Well, I just happened to dream about Steffen who was wearing two juicy tonkatsu  instead of his five-finger shoes. And then about Gabriele, Claudio and me walking through Asakusa dressed as Samurai, our katana ready to be drawn while we are waiting for the Danish Clan that, led by Kurt and Anne Julie in Viking costumes, want to cut off our heads. Manduela will prevent this epic fight: she will stand between the two factions, talking about universal love. Struck to the heart, all of us will  hug, crying and drinking sake.

But the funniest scene in my dreams was with Lev and Alexey, their inevitable pipes in mouth, talking lively with Dostoevskij, Puskin and Gogol in a tiny coffee-bar of Asakusa. I will never know what they were talking about, in my dream those five are holding talks in Russian, but the mere sight of such a gathering, although just in a dream, is a joy to sore eyes.

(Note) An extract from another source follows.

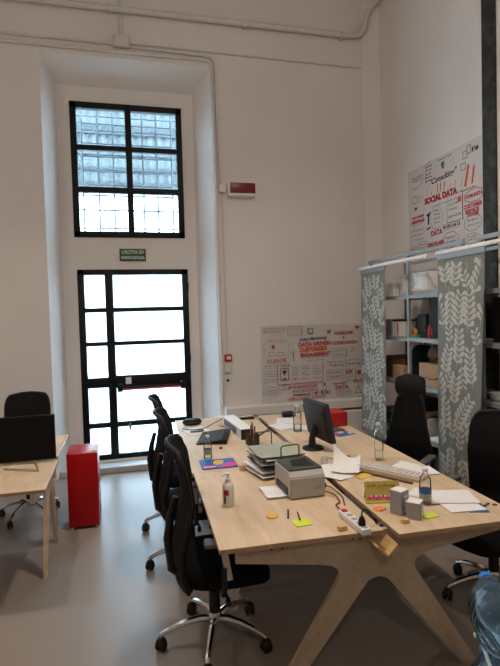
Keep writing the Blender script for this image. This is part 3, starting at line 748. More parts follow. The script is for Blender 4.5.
# ------------------------------------------------------------------ left bench things
def monitor_a():
    t = thing('computer_monitor', 'wide black computer monitor on the left bench, angled metal stand', 'monitor', (-0.78, 3.82, TOP), 0.0)
    sh = build('screen_housing', MB().box((-0.035, 0, 0.18), (0.65, 0.035, 0.315), bev=0.006), M['screen'], t)
    build('display', MB().box((-0.035, -0.019, 0.18), (0.62, 0.003, 0.285)), M['screen'], sh)
    mb = MB(); mb.tube([(-0.03, 0.03, 0.17), (0.0, 0.05, 0.08), (0.13, 0.015, 0.025), (0.145, -0.02, 0.010)], 0.009, 8)
    mb.tube([(0.15, -0.01, 0.008), (0.205, -0.235, 0.008), (-0.03, -0.12, 0.008)], 0.007, 8)
    build('stand', mb, M['alu'], t)
monitor_a()
t = thing('ring_binder', 'dark red ring binder standing on left bench behind the monitor', 'binder', (-0.545, 4.10, TOP))
build('cover', MB().box((0, 0, 0.07), (0.03, 0.10, 0.14), bev=0.003), M['darkred'], t)
build('spine_label', MB().box((0.0, -0.052, 0.08), (0.018, 0.002, 0.05)), M['paper'], t)
o = build('cable', MB().tube(bend([(-1.25, 3.60, TOP + .005), (-1.0, 3.62, TOP + .005), (-1.0, 3.55, TOP + .005), (-0.90, 3.42, TOP + .005)], 0.08), 0.004, 6), M['plastic_b']); tag(o, 'thin black cable lying on left bench by the monitor stand', 'cable')

# ------------------------------------------------------------------ things on the long bench (left side)
def put(mb_items, name, label, cat, x, y, rz=0.0, z=TOP, group=None):
    t = thing(name, label, cat, (x, y, z), rz, group)
    for nm, mb, m in mb_items: build(nm, mb, m, t)
    return t
def sheet_mb(w, d, curl=0.0, th=0.0012):
    return MB().grid(lambda u, v: (w * (u - .5), d * (v - .5), 0.0015 + th + curl * (abs(2 * u - 1) ** 3) * v), 10, 6, th)
def single(name, mb, m, label, cat, loc=(0, 0, 0), rz=0, group=None, smooth=40):
    o = build(name, mb, m, None, smooth); o.location = loc; o.rotation_euler = (0, 0, rz); return tag(o, label, cat, group)

# spectacle case
mb = MB().lathe([(0, 0), (0.055, 0.002), (0.075, 0.02), (0.075, 0.035), (0.06, 0.058), (0, 0.066)], 24); bmesh.ops.scale(mb.bm, vec=(1.2, 0.7, 0.95), verts=mb.bm.verts)
t = put([('case_body', mb, M['leather_b']), ('seam', MB().tube([(0.0905 * math.cos(a * PI / 12), 0.053 * math.sin(a * PI / 12), 0.028) for a in range(24)], 0.002, 6, closed=True), M['greypl'])], 'glasses_case', 'black oval glasses case at the far left corner of the long bench', 'case', 0.60, 4.66)
# papers + keys at far left
single('paper_sheet', sheet_mb(0.21, 0.29, 0.004), M['paper'], 'white sheet of paper lying by the glasses case', 'paper', (0.60, 4.39, TOP), 0.25)
mb = MB().tube(bend([(0.49, 4.50, TOP + .008), (0.55, 4.40, TOP + .010), (0.64, 4.41, TOP + .010), (0.70, 4.45, TOP + .010), (0.78, 4.55, TOP + .02), (0.90, 4.66, TOP + .04), (0.97, 4.70, TOP + .014)], 0.06), 0.0035, 6)
o = build('cable', mb, M['plastic_b']); tag(o, 'black cable curling from far edge over the white paper', 'cable')
mb = MB(); mb.box((0, 0, 0.010), (0.12, 0.022, 0.012), bev=0.004); mb.box((0.03, 0.025, 0.010), (0.07, 0.02, 0.012), rz=0.5, bev=0.004)
single('marker_pen', mb, M['greypl'], 'dark marker pens lying across the white paper sheet', 'pen', (0.60, 4.33, TOP + 0.002), 0.1)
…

Who interrupts the lively discussion among the five is Antoine that, with his natural elegance, asks if the gentlemen would have something to drink. Vodka!  – Mr. Dostoevskij proclaims with no hesitation The other four men approve by nodding strongly, although Antoine is trying to convince them that champagne would be more appropriate to the occasion. In fact, beyond them, Sabina is celebrating the end of her stress-caused cold together with Gotoh and Lee. The three of them are nibbling at some green tea pastries and talking about women’s future in the pipes world. Maybe this is why Karen appears to me: she’s taking pictures of some Italians that are singing “Volare”, right in the middle of the big Shibuya crossroad, while Francesca, indifferent to the chaos around her, only has eyes for a huge dish of tempura. She can’t handle this – I say to her husband. That’s just the appetizer  – he answers.

Mr. Tsuge breaks in to put an end to my oneiric nights cicle: Usual Westerners!  – he screams – the show has already begun and nobody is at his place yet!

Escorted by Hiro, Yo and Kohji, our eyes on the ground in shame, we are all led to the hotel and placed at the tables where, however, there aren’t our pipes but emotions in the shape of coloured marbles…

Now, with a little bit of nostalgia, my dreams have got back to being as always had been, and I’m already thinking of new pipes, new journeys and other  encounters, but one thing is certain: I am going to be forever curious to know what were those fantastic five Russians talking about!